BY KAREN BOSSICK
Eco-anxiety. It’ real and it’s something that plagues young people.
A global study published in the Lancet shows that 60 percent of young people feel worried or extremely worried about climate change. About 56 percent said they think humanity is doomed and 45 percent said eco-anxiety affects their daily lives.
But author/journalist Diana Kapp, who divides her time between San Francisco and the Wood River Valley, is trying to ease some of their concerns with her new book “Girls Who Green the World,” which was published by Random House this year.
Kapp’s book spotlights 34 visionaries who are driving change in clean energy, waste reduction, sustainable food and fashion, ocean health, plastic alternatives and activism with such innovative projects as adapting an old NASA experiment into a business that produces chicken and bacon from carbon dioxide.
And she will discuss some of those stories in an effort to inspire future and current environmental activists in a free presentation at 6 p.m. Monday, April 25, at the Sun Valley Community School.
Kapp is being hosted by the school’s Green Team, an upper School student club designed to inspire positive change to create a sustainable future. The evening will include a Q&A, roundtable hosted by the Green Team and a meet and greet with the author. Iconoclast Books will have books for sale.

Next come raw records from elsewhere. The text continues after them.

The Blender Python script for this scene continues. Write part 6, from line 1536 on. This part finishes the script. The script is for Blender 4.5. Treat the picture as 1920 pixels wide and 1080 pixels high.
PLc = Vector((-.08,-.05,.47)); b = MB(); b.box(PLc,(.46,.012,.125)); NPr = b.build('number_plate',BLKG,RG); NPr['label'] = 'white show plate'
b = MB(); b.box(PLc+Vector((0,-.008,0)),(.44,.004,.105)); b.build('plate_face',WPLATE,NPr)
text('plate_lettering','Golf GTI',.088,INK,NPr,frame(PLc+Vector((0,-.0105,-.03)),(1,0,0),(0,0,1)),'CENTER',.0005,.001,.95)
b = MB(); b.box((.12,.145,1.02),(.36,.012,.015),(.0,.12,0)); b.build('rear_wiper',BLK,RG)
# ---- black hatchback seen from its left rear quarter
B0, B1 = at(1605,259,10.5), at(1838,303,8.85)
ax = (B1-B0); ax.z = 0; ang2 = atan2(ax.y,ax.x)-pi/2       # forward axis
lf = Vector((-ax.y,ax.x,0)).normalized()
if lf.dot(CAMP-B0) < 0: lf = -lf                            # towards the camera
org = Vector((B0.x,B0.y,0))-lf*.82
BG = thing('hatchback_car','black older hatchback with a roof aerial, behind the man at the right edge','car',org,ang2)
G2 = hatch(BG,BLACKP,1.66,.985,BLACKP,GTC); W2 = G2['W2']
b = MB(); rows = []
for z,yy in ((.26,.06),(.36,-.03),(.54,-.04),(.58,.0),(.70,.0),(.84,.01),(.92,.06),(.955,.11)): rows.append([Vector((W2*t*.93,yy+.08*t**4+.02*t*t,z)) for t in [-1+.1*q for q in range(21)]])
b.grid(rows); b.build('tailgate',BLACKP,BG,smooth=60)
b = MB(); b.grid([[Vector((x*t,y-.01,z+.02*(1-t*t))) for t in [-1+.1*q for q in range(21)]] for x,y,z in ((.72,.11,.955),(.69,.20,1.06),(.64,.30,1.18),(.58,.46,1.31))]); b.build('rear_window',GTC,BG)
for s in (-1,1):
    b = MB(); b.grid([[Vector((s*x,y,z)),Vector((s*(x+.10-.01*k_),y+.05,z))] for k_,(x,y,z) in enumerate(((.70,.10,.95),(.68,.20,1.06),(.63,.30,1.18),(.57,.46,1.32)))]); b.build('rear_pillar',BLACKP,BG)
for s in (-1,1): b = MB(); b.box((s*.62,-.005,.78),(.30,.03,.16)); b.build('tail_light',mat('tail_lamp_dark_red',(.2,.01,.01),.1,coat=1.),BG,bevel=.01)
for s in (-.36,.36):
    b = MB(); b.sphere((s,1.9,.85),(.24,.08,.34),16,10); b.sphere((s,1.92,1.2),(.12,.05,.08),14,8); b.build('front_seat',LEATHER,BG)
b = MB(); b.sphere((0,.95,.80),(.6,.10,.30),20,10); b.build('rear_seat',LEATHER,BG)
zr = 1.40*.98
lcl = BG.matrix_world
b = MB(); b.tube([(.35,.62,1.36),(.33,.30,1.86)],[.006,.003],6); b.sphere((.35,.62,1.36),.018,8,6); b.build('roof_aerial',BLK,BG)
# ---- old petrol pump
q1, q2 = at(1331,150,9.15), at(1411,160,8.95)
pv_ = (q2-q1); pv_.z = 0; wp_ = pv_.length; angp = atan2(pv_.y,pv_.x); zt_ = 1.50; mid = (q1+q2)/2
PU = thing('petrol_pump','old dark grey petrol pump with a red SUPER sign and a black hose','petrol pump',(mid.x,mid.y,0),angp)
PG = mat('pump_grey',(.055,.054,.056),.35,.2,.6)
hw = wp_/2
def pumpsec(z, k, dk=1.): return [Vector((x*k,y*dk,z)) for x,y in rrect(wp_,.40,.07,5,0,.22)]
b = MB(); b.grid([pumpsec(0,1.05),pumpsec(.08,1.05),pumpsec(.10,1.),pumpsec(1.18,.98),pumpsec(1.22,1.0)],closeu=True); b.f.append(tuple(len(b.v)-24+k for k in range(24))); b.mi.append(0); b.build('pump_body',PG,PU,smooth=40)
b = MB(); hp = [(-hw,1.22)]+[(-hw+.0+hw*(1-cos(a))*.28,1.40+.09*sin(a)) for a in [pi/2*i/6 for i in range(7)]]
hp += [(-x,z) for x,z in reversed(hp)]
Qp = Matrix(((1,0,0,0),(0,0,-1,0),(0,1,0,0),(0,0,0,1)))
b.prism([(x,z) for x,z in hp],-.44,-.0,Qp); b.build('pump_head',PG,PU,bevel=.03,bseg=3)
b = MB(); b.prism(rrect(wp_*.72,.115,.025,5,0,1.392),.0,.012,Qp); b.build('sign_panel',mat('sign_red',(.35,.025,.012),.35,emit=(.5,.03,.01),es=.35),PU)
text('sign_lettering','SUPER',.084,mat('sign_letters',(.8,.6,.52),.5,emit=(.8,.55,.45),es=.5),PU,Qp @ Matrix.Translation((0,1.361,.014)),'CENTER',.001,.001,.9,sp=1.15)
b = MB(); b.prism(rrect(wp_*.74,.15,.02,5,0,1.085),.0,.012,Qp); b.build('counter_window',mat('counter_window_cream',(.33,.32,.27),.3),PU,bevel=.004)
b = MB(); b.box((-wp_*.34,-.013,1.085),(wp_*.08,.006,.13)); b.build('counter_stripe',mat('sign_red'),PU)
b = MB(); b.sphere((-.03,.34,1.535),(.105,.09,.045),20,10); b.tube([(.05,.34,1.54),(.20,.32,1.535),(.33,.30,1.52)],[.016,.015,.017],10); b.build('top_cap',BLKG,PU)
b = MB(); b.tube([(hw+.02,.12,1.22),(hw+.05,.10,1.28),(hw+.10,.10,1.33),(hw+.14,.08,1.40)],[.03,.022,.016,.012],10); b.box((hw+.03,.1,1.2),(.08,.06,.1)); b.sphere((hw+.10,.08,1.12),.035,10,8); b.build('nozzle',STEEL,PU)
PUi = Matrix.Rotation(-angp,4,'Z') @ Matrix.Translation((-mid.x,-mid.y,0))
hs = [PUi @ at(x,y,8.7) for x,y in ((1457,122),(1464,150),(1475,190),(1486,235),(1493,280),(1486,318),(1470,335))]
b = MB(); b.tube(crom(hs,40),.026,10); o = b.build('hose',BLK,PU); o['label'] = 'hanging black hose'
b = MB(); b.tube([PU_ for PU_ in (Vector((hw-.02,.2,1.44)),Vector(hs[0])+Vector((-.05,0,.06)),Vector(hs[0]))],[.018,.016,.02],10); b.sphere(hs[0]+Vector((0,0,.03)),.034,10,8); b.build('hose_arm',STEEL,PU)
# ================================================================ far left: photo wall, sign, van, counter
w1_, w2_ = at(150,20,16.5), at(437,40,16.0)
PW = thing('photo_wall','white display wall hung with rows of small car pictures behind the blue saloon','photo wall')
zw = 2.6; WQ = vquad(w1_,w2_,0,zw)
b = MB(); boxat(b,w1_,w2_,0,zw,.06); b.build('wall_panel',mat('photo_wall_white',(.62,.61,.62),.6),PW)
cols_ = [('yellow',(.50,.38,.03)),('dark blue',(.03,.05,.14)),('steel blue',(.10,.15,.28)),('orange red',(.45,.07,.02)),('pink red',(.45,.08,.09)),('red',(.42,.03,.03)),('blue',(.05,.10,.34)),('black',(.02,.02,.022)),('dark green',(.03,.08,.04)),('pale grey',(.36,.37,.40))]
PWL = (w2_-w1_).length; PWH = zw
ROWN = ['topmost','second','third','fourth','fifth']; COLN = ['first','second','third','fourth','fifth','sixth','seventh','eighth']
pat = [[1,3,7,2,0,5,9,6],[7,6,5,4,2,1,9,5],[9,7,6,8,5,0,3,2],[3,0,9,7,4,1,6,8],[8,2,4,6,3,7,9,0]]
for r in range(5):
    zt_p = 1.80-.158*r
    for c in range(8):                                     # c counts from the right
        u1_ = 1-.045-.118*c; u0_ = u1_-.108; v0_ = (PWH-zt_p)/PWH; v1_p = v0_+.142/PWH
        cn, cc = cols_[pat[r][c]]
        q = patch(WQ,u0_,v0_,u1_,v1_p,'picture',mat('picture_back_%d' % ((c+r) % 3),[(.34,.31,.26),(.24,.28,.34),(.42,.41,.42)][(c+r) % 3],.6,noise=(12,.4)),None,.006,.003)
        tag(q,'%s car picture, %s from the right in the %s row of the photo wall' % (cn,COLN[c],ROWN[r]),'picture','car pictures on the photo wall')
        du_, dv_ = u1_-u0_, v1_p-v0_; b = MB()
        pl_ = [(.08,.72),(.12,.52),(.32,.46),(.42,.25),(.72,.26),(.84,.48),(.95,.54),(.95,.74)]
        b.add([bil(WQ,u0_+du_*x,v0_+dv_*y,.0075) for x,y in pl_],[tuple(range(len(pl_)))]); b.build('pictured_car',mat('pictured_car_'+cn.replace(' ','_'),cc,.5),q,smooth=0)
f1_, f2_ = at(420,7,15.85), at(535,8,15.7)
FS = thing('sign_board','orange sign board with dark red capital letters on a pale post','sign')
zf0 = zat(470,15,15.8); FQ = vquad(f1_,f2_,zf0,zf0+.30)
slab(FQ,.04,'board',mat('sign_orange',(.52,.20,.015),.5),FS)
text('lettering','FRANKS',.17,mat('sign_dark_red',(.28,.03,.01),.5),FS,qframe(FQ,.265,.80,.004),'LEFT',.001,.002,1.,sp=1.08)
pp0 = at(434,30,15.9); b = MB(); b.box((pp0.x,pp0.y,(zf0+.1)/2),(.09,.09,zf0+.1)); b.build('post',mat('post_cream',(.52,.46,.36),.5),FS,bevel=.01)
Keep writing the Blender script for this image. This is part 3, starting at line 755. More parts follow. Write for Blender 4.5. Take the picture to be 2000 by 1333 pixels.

Kapp’s book features revolutionaries who are turning mushrooms into leather, plastic bottles into board shorts and eucalyptus leaves into glitters. Sun Run founder Lynn Jurich put 600,000 solar panels on rooftops, and Dandelion Co-Founder Kathy Hannun pioneered planet-friendly alternatives that tap into home-based geothermal energy beneath our feet.
The book also offers ideas for writing persuasive Op-Ed to jolt policy makers into action, throw a clothes swap with friends and encourage companies to stop passing out plastic utensils.
Kapp, who holds an MBA from Stanford, was raised on Sierra Club outdoor trips, which instilled a passion for the outdoors in her. She credits her three teenagers with opening her eyes to the urgency of the climate crisis. In Idaho she is the owner of Idaho Rocky Mountain Ranch.
Her first book was “Girls Who Run the World: 31 CEOs Who Mean Business.”